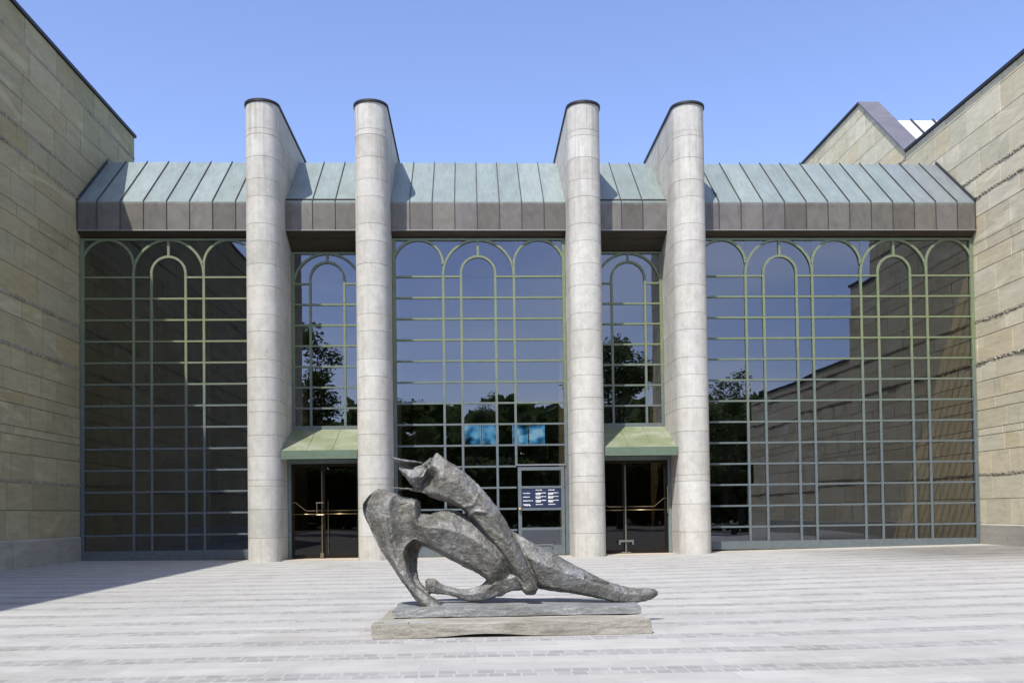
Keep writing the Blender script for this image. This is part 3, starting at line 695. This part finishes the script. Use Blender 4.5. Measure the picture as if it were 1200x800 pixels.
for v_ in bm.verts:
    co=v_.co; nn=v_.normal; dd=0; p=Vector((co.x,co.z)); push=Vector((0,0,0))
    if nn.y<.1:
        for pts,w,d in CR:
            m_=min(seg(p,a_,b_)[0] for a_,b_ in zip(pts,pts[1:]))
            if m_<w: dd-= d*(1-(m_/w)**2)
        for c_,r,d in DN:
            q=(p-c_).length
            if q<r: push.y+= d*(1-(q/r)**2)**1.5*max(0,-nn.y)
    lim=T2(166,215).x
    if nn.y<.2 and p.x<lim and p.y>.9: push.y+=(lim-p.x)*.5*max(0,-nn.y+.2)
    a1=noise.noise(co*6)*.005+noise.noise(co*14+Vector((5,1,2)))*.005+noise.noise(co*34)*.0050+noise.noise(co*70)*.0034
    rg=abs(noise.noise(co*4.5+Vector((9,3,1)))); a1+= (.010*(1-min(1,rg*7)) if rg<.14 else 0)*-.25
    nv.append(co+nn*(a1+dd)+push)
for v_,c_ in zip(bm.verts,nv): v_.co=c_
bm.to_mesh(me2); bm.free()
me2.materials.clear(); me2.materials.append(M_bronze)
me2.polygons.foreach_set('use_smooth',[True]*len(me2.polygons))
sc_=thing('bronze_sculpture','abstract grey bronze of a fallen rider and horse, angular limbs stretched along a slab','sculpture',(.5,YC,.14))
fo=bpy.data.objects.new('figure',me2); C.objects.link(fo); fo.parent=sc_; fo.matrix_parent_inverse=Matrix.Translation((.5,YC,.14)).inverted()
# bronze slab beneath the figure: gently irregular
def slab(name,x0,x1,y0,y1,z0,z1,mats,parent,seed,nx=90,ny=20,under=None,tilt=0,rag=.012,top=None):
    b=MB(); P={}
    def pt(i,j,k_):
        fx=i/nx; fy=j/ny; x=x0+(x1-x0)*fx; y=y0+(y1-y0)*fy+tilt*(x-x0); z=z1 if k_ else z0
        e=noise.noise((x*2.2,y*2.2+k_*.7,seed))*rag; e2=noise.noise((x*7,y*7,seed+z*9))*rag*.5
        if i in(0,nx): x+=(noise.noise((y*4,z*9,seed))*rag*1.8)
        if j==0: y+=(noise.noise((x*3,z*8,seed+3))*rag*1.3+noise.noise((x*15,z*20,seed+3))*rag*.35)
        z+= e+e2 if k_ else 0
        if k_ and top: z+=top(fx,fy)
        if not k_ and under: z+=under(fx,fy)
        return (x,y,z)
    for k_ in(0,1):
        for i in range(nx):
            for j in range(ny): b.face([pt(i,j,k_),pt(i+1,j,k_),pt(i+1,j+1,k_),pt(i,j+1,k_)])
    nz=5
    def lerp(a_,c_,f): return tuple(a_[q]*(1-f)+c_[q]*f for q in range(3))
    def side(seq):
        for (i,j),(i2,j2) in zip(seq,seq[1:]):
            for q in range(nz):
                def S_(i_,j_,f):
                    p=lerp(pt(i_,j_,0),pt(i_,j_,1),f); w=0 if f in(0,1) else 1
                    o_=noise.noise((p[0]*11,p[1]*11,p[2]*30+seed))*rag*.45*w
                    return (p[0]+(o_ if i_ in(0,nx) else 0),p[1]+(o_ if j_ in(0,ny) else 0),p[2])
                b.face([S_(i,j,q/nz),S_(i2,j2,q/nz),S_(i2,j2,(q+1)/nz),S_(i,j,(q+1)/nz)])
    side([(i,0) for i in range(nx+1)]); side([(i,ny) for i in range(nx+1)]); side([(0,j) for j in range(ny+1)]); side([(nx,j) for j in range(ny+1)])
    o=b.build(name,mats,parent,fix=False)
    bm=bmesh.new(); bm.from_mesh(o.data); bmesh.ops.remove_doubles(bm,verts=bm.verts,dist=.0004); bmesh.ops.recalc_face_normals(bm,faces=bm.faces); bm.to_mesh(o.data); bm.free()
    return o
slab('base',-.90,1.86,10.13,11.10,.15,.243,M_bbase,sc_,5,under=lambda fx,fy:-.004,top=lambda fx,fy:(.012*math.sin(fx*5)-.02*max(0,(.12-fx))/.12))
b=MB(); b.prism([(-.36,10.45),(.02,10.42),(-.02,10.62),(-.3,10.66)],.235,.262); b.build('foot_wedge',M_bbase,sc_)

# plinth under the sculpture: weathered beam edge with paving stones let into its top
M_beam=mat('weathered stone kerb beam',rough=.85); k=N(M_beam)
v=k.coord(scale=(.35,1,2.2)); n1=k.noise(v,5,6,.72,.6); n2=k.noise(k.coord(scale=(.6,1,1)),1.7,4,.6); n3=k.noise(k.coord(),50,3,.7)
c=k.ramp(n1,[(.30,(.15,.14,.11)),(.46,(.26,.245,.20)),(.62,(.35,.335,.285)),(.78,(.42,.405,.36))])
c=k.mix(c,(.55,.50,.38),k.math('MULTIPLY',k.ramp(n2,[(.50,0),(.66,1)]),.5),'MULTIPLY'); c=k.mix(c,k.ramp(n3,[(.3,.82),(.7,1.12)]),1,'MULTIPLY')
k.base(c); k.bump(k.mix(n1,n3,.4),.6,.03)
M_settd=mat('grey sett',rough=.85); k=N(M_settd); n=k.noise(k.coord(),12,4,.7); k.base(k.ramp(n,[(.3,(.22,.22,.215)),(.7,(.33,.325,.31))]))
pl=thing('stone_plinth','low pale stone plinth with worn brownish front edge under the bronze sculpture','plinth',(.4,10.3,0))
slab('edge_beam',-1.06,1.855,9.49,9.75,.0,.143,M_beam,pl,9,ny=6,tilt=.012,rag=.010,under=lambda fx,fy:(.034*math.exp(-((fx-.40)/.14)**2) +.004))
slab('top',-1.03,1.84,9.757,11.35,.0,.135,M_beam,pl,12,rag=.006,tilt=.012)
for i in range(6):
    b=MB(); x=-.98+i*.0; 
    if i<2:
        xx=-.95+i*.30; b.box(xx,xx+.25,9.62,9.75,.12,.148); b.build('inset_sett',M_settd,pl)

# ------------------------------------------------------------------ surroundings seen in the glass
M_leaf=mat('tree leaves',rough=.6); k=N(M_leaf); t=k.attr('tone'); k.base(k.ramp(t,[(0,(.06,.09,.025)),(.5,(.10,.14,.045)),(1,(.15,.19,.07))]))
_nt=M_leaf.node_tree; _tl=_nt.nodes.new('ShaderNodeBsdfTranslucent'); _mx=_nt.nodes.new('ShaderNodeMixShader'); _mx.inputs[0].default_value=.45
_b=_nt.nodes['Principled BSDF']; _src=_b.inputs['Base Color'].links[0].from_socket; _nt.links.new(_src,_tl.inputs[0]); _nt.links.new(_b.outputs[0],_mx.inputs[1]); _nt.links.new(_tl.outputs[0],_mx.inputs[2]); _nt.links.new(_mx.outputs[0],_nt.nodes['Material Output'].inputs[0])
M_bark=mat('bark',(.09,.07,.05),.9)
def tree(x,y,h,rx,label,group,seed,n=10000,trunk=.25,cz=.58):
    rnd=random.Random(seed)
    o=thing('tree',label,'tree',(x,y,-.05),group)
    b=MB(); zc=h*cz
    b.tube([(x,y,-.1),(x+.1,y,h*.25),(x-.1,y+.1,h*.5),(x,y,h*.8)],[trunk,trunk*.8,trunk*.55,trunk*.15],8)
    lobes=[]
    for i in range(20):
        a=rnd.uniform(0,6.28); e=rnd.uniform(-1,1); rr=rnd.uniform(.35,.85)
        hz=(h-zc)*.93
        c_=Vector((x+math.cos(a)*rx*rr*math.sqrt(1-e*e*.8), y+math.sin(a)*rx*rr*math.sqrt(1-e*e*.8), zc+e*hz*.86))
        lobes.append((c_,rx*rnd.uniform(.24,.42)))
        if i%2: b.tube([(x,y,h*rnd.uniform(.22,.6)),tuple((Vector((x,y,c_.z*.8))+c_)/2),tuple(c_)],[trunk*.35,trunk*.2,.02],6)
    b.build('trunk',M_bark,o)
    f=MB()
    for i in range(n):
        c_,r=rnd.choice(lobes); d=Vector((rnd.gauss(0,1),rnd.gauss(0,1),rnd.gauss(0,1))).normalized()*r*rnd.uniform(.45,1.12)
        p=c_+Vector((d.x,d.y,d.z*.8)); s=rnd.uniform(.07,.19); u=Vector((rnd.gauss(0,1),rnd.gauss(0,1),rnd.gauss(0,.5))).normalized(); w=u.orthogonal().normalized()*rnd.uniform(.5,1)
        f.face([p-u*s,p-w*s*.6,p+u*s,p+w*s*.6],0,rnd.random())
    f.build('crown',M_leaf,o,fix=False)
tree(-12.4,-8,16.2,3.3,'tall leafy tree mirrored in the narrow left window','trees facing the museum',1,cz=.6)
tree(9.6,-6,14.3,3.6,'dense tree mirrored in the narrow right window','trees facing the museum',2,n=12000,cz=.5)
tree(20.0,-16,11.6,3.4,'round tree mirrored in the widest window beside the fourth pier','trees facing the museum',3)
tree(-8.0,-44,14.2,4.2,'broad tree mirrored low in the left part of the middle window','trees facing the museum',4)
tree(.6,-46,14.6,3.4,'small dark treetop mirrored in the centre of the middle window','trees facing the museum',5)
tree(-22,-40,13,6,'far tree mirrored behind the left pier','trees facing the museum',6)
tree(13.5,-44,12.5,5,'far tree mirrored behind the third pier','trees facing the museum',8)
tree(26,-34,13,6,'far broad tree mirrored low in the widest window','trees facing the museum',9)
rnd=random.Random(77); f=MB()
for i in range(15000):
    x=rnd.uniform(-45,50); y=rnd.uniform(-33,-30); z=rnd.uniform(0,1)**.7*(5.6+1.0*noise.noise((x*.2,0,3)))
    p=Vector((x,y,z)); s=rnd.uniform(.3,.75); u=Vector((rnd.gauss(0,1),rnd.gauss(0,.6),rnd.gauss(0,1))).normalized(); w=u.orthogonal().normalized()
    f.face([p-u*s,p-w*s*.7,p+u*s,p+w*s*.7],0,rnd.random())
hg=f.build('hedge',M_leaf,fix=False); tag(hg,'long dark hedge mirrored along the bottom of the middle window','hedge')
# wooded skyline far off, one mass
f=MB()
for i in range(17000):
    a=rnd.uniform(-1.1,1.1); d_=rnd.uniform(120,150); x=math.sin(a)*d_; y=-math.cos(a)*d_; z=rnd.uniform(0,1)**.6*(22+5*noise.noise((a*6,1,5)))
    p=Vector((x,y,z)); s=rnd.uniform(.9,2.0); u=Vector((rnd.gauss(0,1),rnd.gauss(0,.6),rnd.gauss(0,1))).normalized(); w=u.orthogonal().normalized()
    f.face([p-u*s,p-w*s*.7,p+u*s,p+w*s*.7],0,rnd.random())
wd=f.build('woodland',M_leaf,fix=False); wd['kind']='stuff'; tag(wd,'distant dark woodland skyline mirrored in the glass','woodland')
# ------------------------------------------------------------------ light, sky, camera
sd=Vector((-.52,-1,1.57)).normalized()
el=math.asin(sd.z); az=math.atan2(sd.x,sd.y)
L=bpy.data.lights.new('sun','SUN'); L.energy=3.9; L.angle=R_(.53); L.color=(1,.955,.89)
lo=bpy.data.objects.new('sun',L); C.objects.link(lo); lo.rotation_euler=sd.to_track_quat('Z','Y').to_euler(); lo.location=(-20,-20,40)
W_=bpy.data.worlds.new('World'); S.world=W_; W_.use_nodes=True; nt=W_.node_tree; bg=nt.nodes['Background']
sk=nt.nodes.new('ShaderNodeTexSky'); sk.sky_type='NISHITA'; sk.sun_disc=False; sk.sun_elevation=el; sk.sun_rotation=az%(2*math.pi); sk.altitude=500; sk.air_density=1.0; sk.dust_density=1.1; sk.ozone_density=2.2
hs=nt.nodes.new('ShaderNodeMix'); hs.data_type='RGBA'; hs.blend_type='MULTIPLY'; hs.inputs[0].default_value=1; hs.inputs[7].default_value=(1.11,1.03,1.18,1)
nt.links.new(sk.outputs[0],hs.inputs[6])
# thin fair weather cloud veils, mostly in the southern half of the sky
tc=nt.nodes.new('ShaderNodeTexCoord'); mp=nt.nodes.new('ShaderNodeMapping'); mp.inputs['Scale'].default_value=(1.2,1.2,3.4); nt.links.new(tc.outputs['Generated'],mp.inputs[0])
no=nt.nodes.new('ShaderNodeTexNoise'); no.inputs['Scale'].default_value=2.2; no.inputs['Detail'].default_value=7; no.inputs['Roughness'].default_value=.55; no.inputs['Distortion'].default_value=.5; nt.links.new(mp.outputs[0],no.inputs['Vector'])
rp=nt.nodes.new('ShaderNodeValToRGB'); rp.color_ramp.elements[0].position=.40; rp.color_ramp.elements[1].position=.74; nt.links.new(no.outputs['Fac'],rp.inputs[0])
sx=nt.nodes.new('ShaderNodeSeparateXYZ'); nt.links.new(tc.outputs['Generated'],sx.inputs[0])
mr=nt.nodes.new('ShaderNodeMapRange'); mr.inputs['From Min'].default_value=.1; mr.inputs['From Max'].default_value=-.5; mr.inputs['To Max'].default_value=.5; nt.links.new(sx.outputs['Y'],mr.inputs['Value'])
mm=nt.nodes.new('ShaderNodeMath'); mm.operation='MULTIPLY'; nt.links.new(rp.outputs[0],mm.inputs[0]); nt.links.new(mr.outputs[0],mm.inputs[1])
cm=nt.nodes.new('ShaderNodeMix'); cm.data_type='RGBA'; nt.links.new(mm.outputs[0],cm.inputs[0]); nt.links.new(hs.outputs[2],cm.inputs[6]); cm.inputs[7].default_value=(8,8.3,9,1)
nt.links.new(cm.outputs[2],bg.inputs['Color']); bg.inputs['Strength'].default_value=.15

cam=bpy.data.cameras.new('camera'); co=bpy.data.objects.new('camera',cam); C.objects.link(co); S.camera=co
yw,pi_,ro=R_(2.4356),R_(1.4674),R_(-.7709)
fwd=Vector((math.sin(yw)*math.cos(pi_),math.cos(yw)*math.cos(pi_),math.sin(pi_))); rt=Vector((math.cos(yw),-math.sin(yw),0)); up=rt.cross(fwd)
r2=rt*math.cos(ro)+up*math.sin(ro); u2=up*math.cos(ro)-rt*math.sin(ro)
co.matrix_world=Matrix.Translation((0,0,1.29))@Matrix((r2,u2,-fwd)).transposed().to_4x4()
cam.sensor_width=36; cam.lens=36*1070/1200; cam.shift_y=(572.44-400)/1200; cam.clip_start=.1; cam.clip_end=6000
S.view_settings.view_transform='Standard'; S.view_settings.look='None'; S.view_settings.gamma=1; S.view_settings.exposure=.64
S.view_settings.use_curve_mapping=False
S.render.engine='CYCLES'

• WHAT TO DO: Pull out every line in the material above where "part" occurs.

• EXERCISE SOLUTION:
Keep writing the Blender script for this image. This is part 3, starting at line 695. This part finishes the script. Use Blender 4.5. Measure the picture as if it were 1200x800 pixels.
tree(-8.0,-44,14.2,4.2,'broad tree mirrored low in the left part of the middle window','trees facing the museum',4)